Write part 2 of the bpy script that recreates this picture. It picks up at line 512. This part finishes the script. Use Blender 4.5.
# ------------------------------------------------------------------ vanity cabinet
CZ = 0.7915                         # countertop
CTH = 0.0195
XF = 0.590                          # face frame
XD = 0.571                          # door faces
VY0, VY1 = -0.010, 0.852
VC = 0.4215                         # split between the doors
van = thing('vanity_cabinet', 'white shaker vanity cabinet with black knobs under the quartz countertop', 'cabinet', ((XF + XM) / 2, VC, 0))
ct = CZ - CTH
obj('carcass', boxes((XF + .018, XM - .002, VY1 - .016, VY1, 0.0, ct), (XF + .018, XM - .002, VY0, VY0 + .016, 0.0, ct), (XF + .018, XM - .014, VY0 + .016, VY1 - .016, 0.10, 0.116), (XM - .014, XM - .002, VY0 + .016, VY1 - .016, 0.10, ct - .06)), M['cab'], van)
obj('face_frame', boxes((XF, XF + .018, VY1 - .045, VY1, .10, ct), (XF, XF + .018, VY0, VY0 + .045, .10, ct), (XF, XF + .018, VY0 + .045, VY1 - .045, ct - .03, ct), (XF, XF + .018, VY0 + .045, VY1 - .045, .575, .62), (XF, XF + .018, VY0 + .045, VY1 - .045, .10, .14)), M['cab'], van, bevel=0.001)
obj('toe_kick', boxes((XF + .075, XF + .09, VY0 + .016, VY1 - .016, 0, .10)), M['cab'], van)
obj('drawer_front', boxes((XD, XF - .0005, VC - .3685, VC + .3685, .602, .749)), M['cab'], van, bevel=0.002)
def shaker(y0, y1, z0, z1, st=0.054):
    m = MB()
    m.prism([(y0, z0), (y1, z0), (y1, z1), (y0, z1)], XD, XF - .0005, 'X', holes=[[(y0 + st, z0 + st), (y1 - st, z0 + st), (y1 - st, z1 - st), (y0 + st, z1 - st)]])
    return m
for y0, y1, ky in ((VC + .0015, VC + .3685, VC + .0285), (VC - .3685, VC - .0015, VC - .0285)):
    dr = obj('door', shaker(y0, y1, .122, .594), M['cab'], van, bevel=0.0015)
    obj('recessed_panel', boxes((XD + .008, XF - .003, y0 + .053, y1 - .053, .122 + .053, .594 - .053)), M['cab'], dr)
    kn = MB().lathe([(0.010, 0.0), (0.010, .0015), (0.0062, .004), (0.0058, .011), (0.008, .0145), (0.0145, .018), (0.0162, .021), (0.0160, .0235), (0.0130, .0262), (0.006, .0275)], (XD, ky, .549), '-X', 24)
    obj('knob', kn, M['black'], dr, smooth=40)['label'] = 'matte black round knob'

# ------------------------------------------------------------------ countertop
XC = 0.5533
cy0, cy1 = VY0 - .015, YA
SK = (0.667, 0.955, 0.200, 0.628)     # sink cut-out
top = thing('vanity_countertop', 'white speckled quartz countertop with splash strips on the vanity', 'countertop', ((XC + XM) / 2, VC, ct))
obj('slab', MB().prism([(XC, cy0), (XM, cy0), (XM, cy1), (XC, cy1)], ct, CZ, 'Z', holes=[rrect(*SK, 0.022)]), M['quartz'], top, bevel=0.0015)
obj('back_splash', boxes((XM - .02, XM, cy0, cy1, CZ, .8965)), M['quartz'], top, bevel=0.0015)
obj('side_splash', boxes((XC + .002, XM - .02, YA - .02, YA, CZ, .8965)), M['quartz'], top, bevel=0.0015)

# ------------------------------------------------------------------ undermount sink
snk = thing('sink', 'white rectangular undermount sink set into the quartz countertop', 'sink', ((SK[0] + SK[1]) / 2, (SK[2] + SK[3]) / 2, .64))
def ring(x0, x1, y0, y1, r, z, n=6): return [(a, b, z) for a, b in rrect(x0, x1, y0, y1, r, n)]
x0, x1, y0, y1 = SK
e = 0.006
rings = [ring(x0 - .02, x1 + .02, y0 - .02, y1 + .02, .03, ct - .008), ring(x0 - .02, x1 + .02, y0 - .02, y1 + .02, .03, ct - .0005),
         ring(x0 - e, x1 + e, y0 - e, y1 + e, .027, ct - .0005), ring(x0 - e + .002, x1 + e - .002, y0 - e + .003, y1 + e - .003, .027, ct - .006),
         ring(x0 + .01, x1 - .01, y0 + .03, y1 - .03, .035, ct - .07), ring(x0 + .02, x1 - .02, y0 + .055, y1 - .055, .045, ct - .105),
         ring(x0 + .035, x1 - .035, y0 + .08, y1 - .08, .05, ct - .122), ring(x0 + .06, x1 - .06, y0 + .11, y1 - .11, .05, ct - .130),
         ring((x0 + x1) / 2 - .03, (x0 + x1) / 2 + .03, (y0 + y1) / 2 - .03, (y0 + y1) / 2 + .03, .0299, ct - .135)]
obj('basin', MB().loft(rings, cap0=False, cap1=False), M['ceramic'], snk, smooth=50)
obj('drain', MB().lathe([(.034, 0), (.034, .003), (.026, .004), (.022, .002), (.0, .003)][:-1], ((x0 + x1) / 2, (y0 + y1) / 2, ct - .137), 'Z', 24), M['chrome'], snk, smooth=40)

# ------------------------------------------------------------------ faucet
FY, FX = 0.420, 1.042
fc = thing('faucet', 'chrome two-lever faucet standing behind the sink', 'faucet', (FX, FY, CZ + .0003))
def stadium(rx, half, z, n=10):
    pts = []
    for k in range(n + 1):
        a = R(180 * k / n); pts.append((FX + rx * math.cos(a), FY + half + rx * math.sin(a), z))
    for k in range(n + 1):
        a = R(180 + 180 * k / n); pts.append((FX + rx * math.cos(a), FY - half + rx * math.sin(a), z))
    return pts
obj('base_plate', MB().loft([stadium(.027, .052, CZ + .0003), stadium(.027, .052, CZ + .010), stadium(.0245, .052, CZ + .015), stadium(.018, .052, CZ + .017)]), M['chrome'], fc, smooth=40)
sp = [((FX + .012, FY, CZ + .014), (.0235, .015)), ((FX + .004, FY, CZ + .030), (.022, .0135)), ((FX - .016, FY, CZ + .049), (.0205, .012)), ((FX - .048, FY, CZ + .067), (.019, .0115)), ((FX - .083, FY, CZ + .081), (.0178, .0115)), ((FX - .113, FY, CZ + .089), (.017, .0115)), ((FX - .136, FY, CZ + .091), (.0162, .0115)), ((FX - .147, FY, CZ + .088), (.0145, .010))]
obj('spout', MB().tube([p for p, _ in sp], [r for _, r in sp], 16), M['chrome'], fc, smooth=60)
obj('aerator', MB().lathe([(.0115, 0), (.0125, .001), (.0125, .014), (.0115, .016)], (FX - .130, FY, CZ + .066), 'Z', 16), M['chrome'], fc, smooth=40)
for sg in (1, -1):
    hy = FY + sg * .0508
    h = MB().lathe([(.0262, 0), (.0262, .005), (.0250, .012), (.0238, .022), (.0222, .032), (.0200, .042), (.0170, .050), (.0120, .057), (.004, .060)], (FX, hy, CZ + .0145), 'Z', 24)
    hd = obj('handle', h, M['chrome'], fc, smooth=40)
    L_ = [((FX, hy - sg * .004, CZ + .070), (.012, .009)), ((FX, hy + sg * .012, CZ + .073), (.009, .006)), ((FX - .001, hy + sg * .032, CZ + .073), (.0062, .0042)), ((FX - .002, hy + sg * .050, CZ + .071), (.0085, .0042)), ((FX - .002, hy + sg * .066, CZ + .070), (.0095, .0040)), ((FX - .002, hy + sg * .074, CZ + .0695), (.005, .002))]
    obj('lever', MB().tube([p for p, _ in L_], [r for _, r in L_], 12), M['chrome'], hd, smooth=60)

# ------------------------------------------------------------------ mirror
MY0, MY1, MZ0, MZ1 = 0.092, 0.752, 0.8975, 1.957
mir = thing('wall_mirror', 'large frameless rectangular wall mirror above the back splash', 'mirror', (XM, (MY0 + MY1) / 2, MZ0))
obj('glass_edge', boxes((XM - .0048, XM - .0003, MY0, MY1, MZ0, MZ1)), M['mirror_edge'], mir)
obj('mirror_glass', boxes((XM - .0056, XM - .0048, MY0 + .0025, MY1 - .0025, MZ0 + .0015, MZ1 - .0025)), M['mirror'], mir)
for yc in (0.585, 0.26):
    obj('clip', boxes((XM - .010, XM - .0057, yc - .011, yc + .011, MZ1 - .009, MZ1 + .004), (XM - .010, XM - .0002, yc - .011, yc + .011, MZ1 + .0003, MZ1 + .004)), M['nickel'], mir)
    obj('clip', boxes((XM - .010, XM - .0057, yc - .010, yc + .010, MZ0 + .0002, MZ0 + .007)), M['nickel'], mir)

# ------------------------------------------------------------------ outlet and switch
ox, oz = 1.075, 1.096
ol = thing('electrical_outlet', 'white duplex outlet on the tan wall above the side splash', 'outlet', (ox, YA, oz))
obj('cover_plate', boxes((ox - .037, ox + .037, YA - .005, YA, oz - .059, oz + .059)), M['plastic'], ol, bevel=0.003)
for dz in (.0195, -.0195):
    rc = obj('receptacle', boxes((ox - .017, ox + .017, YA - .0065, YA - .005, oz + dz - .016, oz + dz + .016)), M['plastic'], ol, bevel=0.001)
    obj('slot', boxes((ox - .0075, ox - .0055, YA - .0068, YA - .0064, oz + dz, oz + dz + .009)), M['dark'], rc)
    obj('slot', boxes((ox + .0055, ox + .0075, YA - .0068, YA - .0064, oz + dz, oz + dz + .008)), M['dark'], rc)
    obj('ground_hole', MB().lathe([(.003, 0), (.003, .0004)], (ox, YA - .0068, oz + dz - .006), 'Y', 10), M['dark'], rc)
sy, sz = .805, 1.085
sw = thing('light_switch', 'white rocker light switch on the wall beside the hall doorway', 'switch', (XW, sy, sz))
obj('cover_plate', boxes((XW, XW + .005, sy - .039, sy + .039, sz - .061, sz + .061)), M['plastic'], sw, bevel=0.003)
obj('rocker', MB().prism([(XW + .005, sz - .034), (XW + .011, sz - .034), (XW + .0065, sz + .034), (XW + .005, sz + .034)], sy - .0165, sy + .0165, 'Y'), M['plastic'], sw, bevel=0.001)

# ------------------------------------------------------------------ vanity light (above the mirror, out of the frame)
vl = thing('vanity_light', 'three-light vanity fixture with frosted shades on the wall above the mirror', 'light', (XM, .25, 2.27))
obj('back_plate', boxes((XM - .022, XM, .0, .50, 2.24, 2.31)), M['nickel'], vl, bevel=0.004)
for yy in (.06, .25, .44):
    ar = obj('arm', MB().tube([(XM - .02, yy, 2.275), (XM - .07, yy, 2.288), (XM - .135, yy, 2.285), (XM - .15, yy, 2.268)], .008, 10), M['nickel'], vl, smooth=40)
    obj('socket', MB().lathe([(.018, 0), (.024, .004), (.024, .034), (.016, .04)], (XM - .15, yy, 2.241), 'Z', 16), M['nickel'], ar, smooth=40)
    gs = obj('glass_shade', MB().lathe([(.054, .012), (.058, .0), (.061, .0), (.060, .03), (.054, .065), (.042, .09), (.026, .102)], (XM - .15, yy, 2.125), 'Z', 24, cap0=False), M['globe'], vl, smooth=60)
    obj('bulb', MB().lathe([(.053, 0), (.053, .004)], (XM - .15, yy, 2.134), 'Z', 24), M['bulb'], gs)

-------

THE TASK:
Reproduce only the lines from the top of the material through the one bearing "obj('knob', kn, M['black'], dr, smooth=40)['label']", each exactly as it stands.

RIGHT ANSWER:
Write part 2 of the bpy script that recreates this picture. It picks up at line 512. This part finishes the script. Use Blender 4.5.
# ------------------------------------------------------------------ vanity cabinet
CZ = 0.7915                         # countertop
CTH = 0.0195
XF = 0.590                          # face frame
XD = 0.571                          # door faces
VY0, VY1 = -0.010, 0.852
VC = 0.4215                         # split between the doors
van = thing('vanity_cabinet', 'white shaker vanity cabinet with black knobs under the quartz countertop', 'cabinet', ((XF + XM) / 2, VC, 0))
ct = CZ - CTH
obj('carcass', boxes((XF + .018, XM - .002, VY1 - .016, VY1, 0.0, ct), (XF + .018, XM - .002, VY0, VY0 + .016, 0.0, ct), (XF + .018, XM - .014, VY0 + .016, VY1 - .016, 0.10, 0.116), (XM - .014, XM - .002, VY0 + .016, VY1 - .016, 0.10, ct - .06)), M['cab'], van)
obj('face_frame', boxes((XF, XF + .018, VY1 - .045, VY1, .10, ct), (XF, XF + .018, VY0, VY0 + .045, .10, ct), (XF, XF + .018, VY0 + .045, VY1 - .045, ct - .03, ct), (XF, XF + .018, VY0 + .045, VY1 - .045, .575, .62), (XF, XF + .018, VY0 + .045, VY1 - .045, .10, .14)), M['cab'], van, bevel=0.001)
obj('toe_kick', boxes((XF + .075, XF + .09, VY0 + .016, VY1 - .016, 0, .10)), M['cab'], van)
obj('drawer_front', boxes((XD, XF - .0005, VC - .3685, VC + .3685, .602, .749)), M['cab'], van, bevel=0.002)
def shaker(y0, y1, z0, z1, st=0.054):
    m = MB()
    m.prism([(y0, z0), (y1, z0), (y1, z1), (y0, z1)], XD, XF - .0005, 'X', holes=[[(y0 + st, z0 + st), (y1 - st, z0 + st), (y1 - st, z1 - st), (y0 + st, z1 - st)]])
    return m
for y0, y1, ky in ((VC + .0015, VC + .3685, VC + .0285), (VC - .3685, VC - .0015, VC - .0285)):
    dr = obj('door', shaker(y0, y1, .122, .594), M['cab'], van, bevel=0.0015)
    obj('recessed_panel', boxes((XD + .008, XF - .003, y0 + .053, y1 - .053, .122 + .053, .594 - .053)), M['cab'], dr)
    kn = MB().lathe([(0.010, 0.0), (0.010, .0015), (0.0062, .004), (0.0058, .011), (0.008, .0145), (0.0145, .018), (0.0162, .021), (0.0160, .0235), (0.0130, .0262), (0.006, .0275)], (XD, ky, .549), '-X', 24)
    obj('knob', kn, M['black'], dr, smooth=40)['label'] = 'matte black round knob'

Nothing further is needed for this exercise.